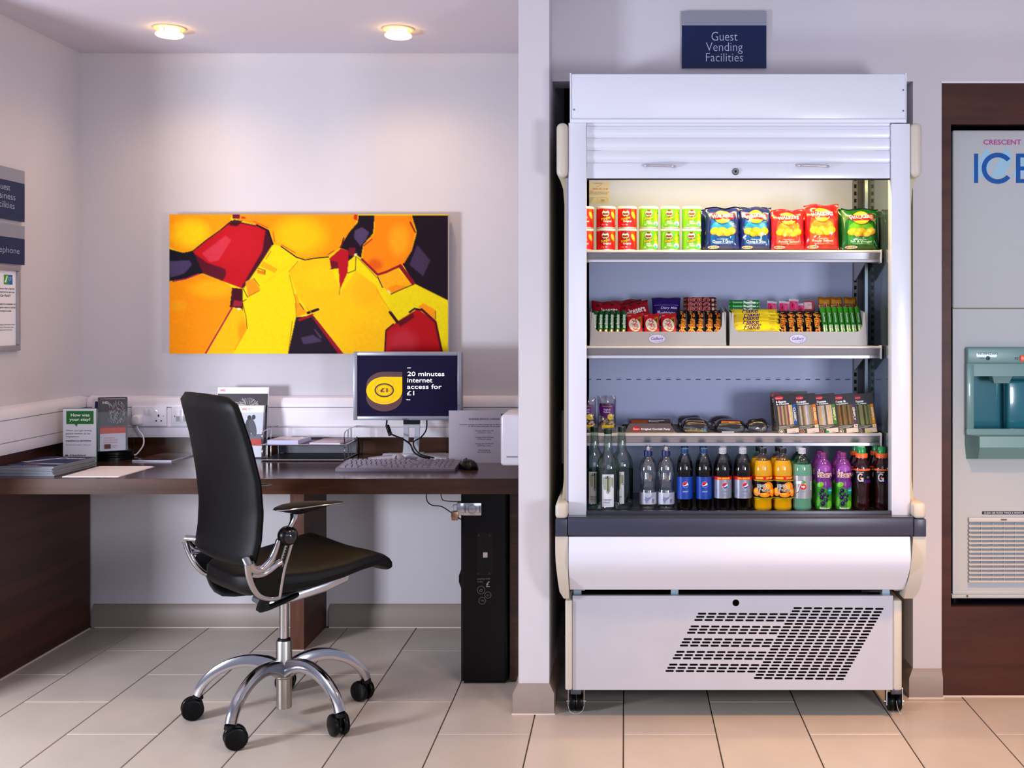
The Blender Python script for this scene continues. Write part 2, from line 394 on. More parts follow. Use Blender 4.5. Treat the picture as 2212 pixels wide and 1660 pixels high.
# ---------------------------------------------------------------- sockets
YT = YB-.049
def socket():
    d = YT; t = thing('wall_socket', 'white double power socket with a plug in its left half', 'socket', (X(323, d), d, Z(900, d)))
    b = MB(); b.box(X(286, d), X(361, d), d-.01, d, Z(921, d), Z(878, d), WHITE, .003, 3); b.build('plate', t)
    for px in (318, 327):
        b = MB(); b.box(X(px-4, d), X(px+3, d), d-.0135, d-.0102, Z(896, d), Z(884, d), WPL, .001); b.build('switch', t)
    D = Decal(); 
    D.rect(341, 901, 344, 896, '#141414'); D.rect(335.5, 911, 339, 908.5, '#141414'); D.rect(346.5, 911, 350, 908.5, '#141414'); D.ell(353, 899, 1.6, 1.6, '#c9b489')
    D.build(lambda u, v, h: (X(u, d-.01), d-.01-h, Z(v, d-.01)), 'pin_holes', t)
    t = thing('power_plug', 'white three-pin plug with a cable hanging from the double socket', 'plug', (X(302, d), d-.012, Z(907, d)))
    b = MB(); b.loft([[(math.copysign(abs(math.cos(a))**.6, math.cos(a))*w*.022, -y, math.copysign(abs(math.sin(a))**.6, math.sin(a))*w*.0235) for a in [2*math.pi*k/24 for k in range(24)]] for w, y in ((.9, 0), (1, .006), (1, .02), (.75, .035), (.5, .037))], WPL)
    b.build('body', t, False)
    b = MB(); P = smoothpath([(0, -.018, -.02), (.006, -.018, -.04), (.028, -.02, -.07), (.033, -.03, -.105), (.012, -.04, -.14), (-.004, -.04, Z(907, d)*-1+DZ+.0035), (-.01, -.02, Z(907, d)*-1+DZ+.0035)])
    b.tube(P, .0032, WPL); b.build('cable', t, False)
    t = thing('data_socket', 'white network socket plate half hidden behind the chair', 'socket', (X(393, d), d, Z(900, d)))
    b = MB(); b.box(X(372, d), X(415, d), d-.008, d, Z(921, d), Z(879, d), WHITE, .002); b.build('plate', t)
    for px in (381, 397):
        b = MB(); b.box(X(px, d), X(px+12, d), d-.013, d-.0082, Z(912, d), Z(886, d), WPL, .001)
        b.box(X(px+2, d), X(px+10, d), d-.0135, d-.0131, Z(910, d), Z(899, d), GREY); b.build('port', t)
    D = Decal(); D.ell(379, 899.5, 1.5, 1.5, '#555560').build(lambda u, v, h: (X(u, d), d-.0082-h, Z(v, d)), 'screw', t)
socket()
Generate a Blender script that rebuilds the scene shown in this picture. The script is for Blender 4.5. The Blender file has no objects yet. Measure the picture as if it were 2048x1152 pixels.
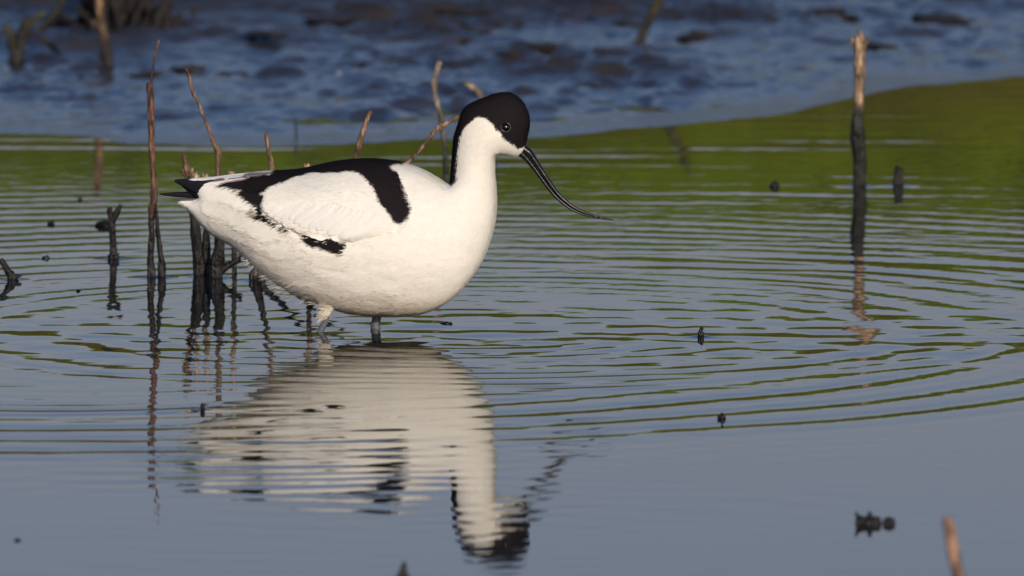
import bpy, bmesh, math, random
import numpy as np
from mathutils import Vector

random.seed(7)
RNG = np.random.default_rng(11)
SC = bpy.context.scene
COL = SC.collection
R = math.radians

# ------------------------------------------------------------------ camera
CAM_H, CAM_D, FPX = 1.18, 12.0, 26400.0          # height, distance to the bird, focal length in photo pixels (2048 wide)
PITCH = R(5.434)
cam_d = bpy.data.cameras.new("camera")
cam = bpy.data.objects.new("camera", cam_d)
COL.objects.link(cam)
cam.location = (0, -CAM_D, CAM_H)
cam.rotation_euler = (R(90) - PITCH, 0, 0)
cam_d.sensor_width = 36.0
cam_d.lens = FPX / 2048 * 36.0
cam_d.clip_start = 0.5
cam_d.clip_end = 2000
cam_d.dof.use_dof = True
cam_d.dof.focus_distance = math.hypot(CAM_D - 0.04, CAM_H - 0.1)
cam_d.dof.aperture_fstop = 14.5
SC.camera = cam

# ------------------------------------------------------------------ sky, sun, exposure
SUN_EL, SUN_X, SUN_Y = R(19), 0.36, -1.0
world = bpy.data.worlds.new("World")
SC.world = world
world.use_nodes = True
wn = world.node_tree
sky = wn.nodes.new("ShaderNodeTexSky")
sky.sky_type = 'NISHITA'
sky.sun_disc = False
sky.sun_elevation = SUN_EL
sky.sun_rotation = math.atan2(SUN_X, SUN_Y)
sky.air_density = 1.0
sky.dust_density = 1.6
sky.ozone_density = 1.6
bg = wn.nodes["Background"]
tc = wn.nodes.new("ShaderNodeTexCoord"); sp = wn.nodes.new("ShaderNodeSeparateXYZ")
wn.links.new(tc.outputs["Generated"], sp.inputs[0])
hz = wn.nodes.new("ShaderNodeValToRGB")                    # lavender haze low down, deeper blue above
hz.color_ramp.elements[0].position = 0.095; hz.color_ramp.elements[0].color = (1.0, 0.825, 0.935, 1)
hz.color_ramp.elements[1].position = 0.25; hz.color_ramp.elements[1].color = (0.72, 0.87, 1.17, 1)
wn.links.new(sp.outputs["Z"], hz.inputs[0])
tint = wn.nodes.new("ShaderNodeMix"); tint.data_type = 'RGBA'; tint.blend_type = 'MULTIPLY'; tint.inputs[0].default_value = 1.0
wn.links.new(sky.outputs[0], tint.inputs[6]); wn.links.new(hz.outputs[0], tint.inputs[7])
wn.links.new(tint.outputs[2], bg.inputs[0])
bg.inputs[1].default_value = 0.085
sun_d = bpy.data.lights.new("sun", 'SUN')
sun_d.energy = 3.0
sun_d.angle = R(0.5)
sun_d.color = (1.0, 0.90, 0.71)
sun = bpy.data.objects.new("sun", sun_d)
COL.objects.link(sun)
n_ = math.hypot(SUN_X, SUN_Y)
sdir = Vector((SUN_X / n_ * math.cos(SUN_EL), SUN_Y / n_ * math.cos(SUN_EL), math.sin(SUN_EL)))
sun.rotation_euler = sdir.to_track_quat('Z', 'Y').to_euler()
sun.location = sdir * 30
SC.view_settings.view_transform = 'Standard'
SC.view_settings.look = 'None'
SC.view_settings.exposure = 0.0
SC.view_settings.gamma = 1.0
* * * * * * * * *
Aim
Pick out the lines above containing the word "script", then copy them.

Correct result
The Blender Python script for this scene continues. Write part 2, from line 394 on. More parts follow. Use Blender 4.5. Treat the picture as 2212 pixels wide and 1660 pixels high.
Generate a Blender script that rebuilds the scene shown in this picture. The script is for Blender 4.5. The Blender file has no objects yet. Measure the picture as if it were 2048x1152 pixels.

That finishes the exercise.